WHAT IS BEING ASKED: Copy, exactly as written, the lines that begin at the one containing "Model this scene" and end at the one containing "sc.camera = cam". Skip any pictures in the data below.

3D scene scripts
* Start *
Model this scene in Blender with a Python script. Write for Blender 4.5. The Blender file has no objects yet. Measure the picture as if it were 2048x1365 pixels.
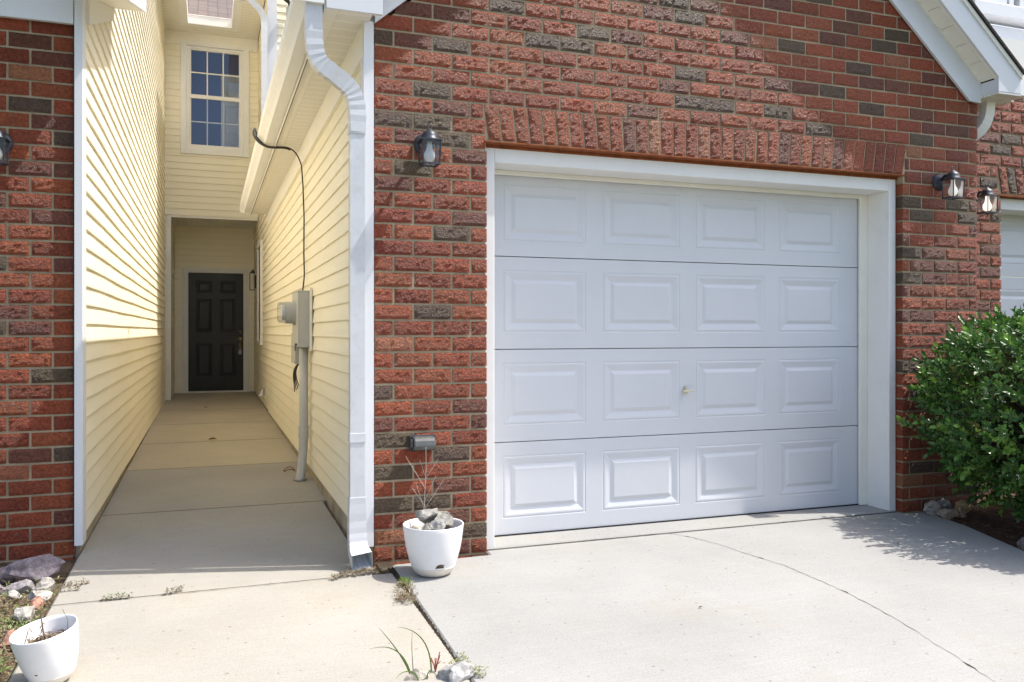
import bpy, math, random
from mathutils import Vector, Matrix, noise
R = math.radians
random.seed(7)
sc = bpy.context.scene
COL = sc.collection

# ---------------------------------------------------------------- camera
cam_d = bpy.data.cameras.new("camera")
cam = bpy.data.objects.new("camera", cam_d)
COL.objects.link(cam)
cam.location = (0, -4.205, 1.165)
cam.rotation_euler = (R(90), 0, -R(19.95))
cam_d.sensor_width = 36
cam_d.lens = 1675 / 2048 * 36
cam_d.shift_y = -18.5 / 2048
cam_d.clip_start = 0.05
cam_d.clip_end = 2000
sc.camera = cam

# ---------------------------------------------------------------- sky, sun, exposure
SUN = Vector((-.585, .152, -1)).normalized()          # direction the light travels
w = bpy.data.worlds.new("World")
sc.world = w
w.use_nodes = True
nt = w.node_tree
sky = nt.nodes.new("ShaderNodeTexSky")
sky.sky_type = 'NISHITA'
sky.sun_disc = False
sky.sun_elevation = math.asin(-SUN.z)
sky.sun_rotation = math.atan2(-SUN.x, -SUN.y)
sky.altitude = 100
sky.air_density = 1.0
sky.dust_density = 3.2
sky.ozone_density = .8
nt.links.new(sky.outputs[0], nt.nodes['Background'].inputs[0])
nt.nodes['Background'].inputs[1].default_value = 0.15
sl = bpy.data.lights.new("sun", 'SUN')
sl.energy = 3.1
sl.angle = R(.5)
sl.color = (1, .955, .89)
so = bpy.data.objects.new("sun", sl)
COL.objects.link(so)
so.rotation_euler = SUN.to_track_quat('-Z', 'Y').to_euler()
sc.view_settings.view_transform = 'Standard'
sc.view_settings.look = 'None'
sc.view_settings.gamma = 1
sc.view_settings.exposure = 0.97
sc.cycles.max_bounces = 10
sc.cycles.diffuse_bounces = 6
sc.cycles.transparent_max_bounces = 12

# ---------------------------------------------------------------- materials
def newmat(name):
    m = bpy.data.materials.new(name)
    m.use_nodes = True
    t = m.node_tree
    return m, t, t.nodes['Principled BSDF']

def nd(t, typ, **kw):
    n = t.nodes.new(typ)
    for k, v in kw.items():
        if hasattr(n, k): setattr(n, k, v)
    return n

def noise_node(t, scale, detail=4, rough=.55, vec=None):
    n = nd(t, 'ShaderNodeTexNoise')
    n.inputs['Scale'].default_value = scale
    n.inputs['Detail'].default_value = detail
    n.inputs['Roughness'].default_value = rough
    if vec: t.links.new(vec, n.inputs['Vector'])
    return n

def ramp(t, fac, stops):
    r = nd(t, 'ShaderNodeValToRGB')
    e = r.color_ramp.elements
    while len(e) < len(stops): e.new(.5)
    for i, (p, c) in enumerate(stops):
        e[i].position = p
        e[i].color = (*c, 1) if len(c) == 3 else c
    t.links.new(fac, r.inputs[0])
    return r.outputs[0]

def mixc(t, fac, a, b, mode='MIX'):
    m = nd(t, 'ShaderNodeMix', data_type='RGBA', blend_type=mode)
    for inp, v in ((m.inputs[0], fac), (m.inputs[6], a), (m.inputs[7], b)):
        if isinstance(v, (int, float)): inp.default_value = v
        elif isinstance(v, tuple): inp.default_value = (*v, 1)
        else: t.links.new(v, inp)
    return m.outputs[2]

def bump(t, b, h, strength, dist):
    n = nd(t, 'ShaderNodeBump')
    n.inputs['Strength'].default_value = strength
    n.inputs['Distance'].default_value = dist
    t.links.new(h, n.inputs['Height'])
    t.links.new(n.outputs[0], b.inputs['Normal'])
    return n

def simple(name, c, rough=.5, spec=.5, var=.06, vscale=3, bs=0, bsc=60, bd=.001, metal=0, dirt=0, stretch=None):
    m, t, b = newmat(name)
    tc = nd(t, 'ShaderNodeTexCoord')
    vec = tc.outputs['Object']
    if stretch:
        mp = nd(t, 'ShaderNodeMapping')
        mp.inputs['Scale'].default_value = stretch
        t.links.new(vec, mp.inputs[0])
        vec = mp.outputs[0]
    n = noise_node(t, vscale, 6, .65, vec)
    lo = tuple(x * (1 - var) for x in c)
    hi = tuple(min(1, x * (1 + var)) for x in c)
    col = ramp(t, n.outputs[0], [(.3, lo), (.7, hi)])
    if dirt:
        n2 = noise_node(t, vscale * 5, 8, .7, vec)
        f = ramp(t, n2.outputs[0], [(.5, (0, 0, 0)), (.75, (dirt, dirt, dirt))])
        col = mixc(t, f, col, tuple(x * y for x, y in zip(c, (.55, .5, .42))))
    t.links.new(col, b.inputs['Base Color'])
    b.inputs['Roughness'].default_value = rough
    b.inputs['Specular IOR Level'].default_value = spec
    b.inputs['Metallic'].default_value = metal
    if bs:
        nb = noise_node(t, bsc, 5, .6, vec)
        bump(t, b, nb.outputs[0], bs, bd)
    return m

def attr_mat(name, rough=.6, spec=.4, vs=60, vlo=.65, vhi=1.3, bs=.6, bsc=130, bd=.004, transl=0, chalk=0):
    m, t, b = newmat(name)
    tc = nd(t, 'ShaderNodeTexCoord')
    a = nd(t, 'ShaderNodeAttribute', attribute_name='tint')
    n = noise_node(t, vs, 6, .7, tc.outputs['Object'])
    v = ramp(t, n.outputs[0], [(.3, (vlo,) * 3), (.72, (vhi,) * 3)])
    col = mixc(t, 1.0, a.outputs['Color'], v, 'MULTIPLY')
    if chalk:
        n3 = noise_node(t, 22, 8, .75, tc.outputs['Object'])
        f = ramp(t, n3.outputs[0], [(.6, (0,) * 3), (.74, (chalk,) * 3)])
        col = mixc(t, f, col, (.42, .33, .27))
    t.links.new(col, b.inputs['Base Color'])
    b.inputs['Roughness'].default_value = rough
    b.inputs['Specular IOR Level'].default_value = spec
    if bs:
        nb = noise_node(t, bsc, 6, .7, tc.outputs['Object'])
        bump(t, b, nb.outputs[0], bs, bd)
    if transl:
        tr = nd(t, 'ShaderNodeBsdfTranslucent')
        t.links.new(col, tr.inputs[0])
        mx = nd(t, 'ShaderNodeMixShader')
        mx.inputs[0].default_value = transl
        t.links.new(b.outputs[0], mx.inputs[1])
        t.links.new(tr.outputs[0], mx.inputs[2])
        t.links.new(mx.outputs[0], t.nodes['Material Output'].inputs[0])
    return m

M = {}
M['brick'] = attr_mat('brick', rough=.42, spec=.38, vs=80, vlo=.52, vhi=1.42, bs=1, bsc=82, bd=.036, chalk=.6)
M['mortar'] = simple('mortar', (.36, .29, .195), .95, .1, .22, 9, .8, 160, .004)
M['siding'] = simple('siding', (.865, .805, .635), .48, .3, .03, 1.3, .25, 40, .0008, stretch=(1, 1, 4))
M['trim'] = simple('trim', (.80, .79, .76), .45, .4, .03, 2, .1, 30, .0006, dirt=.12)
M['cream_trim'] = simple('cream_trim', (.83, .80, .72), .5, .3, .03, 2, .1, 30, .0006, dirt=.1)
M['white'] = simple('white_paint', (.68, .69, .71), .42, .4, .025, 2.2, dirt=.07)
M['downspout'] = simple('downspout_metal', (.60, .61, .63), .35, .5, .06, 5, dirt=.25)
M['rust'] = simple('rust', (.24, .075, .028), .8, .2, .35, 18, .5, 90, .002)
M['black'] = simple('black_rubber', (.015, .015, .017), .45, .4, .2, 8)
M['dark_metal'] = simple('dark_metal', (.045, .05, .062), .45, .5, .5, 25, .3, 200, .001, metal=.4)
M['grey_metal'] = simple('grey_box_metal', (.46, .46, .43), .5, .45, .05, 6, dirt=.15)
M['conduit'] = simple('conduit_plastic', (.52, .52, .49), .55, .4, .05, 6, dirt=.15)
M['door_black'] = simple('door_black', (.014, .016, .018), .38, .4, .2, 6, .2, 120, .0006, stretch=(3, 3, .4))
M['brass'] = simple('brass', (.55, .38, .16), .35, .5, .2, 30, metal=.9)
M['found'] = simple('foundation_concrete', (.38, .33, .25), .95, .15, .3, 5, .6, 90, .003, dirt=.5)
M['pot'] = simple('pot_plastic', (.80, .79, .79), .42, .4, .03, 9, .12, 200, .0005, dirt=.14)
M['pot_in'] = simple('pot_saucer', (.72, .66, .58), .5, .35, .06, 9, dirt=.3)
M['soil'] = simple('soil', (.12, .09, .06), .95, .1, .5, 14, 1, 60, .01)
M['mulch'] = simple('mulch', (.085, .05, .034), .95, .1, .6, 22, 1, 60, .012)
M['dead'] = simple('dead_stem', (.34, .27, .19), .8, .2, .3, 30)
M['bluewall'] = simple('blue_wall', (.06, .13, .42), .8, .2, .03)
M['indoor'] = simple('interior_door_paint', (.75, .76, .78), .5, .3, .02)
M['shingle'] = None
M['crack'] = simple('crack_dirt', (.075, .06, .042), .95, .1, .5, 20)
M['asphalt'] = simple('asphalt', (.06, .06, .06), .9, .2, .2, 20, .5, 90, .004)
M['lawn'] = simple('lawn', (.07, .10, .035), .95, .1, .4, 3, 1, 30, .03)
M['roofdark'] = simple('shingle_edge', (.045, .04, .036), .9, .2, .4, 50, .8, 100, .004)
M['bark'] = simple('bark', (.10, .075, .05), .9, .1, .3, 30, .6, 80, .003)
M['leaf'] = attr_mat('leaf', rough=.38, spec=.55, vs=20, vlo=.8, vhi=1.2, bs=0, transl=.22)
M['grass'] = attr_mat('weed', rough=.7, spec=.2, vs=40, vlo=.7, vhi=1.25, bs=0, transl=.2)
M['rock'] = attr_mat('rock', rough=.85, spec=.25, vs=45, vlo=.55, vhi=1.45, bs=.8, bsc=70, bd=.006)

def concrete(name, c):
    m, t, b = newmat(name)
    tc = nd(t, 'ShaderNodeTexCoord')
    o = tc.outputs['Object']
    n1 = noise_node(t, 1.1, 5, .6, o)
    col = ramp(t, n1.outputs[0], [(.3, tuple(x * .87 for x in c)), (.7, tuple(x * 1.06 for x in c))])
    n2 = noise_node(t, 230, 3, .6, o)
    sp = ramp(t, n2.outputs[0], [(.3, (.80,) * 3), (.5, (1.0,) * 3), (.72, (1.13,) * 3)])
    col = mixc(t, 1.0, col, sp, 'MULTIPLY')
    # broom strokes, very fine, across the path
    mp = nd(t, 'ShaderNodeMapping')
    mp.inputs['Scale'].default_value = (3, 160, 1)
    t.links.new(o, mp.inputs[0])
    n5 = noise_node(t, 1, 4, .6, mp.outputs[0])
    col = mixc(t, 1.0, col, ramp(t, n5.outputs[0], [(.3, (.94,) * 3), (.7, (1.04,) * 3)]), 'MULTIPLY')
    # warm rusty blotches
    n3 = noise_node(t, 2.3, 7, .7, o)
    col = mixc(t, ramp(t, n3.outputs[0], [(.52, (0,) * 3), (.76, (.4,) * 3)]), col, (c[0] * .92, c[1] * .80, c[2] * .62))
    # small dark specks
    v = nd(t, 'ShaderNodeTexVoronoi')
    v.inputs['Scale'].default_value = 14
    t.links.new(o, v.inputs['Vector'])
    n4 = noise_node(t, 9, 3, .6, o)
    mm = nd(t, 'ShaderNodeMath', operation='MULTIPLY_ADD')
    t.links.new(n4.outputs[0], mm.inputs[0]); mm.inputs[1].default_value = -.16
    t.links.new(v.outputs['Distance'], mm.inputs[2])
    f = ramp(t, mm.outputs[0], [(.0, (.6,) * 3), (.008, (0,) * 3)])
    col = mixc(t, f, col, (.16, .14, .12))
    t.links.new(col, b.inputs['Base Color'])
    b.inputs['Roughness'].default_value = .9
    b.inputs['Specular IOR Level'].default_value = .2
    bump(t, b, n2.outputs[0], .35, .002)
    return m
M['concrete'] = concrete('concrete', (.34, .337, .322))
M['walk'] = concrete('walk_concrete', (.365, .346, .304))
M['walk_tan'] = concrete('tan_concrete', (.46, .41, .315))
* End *
* Start *
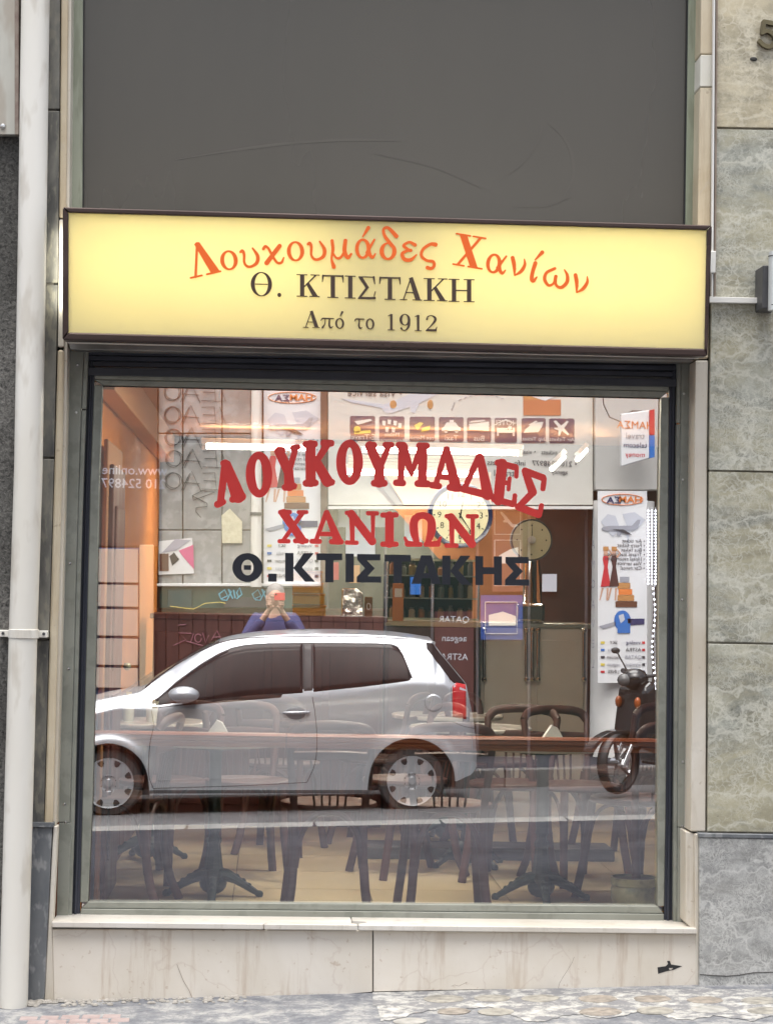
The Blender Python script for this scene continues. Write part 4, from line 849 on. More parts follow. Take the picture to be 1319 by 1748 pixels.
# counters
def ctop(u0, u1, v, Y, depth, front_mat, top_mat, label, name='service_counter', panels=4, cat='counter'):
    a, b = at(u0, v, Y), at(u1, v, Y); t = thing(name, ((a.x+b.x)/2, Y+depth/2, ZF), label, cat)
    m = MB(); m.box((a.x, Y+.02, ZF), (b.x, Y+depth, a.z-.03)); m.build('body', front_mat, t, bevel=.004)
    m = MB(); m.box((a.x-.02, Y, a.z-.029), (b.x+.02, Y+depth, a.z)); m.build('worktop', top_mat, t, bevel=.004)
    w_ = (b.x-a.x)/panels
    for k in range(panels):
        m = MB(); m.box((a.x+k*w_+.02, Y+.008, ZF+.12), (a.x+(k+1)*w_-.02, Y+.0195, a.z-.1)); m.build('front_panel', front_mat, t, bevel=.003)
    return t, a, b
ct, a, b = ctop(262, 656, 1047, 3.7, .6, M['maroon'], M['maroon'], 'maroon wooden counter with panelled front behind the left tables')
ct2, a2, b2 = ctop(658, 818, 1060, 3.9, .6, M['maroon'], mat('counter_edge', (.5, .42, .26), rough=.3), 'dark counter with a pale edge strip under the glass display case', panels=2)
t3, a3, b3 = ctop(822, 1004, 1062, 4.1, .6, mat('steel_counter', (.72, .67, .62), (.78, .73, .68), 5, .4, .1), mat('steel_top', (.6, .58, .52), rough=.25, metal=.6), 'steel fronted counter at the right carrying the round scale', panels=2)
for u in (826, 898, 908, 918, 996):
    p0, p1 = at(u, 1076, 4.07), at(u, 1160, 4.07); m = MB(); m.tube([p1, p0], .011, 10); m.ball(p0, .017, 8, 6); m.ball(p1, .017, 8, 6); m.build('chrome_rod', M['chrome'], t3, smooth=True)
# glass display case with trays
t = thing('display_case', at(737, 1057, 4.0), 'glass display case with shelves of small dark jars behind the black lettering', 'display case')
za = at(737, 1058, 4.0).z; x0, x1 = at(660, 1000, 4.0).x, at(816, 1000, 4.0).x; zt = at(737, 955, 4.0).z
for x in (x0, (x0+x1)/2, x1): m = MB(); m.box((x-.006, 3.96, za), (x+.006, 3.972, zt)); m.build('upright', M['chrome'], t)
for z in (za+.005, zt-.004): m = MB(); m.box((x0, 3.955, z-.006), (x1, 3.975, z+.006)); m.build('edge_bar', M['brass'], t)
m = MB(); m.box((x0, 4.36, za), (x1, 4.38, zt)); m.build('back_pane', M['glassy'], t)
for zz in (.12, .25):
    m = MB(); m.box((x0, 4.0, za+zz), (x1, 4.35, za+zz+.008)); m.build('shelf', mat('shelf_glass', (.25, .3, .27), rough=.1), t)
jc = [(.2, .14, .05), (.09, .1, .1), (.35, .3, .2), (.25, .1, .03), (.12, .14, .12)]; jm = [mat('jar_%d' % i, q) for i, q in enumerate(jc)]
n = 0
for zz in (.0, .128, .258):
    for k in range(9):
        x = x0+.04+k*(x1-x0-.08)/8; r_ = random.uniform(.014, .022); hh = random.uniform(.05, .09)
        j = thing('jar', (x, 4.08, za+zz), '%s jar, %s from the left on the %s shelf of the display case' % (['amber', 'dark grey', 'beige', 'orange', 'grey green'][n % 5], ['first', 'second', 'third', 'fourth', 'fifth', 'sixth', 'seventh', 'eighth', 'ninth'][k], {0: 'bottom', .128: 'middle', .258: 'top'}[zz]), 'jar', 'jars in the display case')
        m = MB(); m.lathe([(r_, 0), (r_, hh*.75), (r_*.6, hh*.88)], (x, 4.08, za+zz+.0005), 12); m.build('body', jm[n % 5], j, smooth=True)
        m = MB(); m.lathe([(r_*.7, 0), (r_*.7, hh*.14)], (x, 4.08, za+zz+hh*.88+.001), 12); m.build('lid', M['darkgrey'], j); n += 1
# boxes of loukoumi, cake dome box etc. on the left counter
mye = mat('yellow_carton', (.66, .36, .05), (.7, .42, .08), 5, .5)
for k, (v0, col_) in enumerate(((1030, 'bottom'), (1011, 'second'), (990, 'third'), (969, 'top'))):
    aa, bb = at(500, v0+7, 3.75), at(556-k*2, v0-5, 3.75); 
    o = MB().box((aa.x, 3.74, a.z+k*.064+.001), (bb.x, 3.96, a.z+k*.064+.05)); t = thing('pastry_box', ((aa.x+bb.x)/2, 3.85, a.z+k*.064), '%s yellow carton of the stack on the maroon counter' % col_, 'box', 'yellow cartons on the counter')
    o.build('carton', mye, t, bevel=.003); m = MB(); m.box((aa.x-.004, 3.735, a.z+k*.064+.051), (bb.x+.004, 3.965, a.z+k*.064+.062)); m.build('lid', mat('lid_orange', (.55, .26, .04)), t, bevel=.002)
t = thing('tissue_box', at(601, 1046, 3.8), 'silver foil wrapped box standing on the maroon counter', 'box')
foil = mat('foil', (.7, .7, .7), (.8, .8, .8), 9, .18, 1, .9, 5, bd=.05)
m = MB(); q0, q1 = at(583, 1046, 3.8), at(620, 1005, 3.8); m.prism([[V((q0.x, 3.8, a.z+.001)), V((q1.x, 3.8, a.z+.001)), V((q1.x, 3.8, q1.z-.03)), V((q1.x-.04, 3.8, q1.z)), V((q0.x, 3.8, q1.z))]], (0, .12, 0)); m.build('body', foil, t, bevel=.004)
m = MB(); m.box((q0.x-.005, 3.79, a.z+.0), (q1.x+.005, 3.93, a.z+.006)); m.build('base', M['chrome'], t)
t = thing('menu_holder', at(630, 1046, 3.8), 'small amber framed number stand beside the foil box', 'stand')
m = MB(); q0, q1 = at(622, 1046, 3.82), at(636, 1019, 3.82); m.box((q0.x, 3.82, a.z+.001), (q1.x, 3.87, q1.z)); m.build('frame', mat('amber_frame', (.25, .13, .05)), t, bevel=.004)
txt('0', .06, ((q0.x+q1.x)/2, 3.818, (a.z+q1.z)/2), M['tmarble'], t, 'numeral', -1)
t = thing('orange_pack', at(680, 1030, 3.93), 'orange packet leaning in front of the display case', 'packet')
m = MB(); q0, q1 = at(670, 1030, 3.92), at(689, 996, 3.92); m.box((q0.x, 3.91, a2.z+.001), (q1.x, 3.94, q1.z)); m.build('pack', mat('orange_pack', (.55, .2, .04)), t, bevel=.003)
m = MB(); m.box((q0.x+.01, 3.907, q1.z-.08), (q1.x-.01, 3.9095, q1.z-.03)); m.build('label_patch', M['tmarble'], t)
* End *
CORRECT OUTPUT:
Model this scene in Blender with a Python script. Write for Blender 4.5. The Blender file has no objects yet. Measure the picture as if it were 2048x1365 pixels.
import bpy, math, random
from mathutils import Vector, Matrix, noise
R = math.radians
random.seed(7)
sc = bpy.context.scene
COL = sc.collection

# ---------------------------------------------------------------- camera
cam_d = bpy.data.cameras.new("camera")
cam = bpy.data.objects.new("camera", cam_d)
COL.objects.link(cam)
cam.location = (0, -4.205, 1.165)
cam.rotation_euler = (R(90), 0, -R(19.95))
cam_d.sensor_width = 36
cam_d.lens = 1675 / 2048 * 36
cam_d.shift_y = -18.5 / 2048
cam_d.clip_start = 0.05
cam_d.clip_end = 2000
sc.camera = cam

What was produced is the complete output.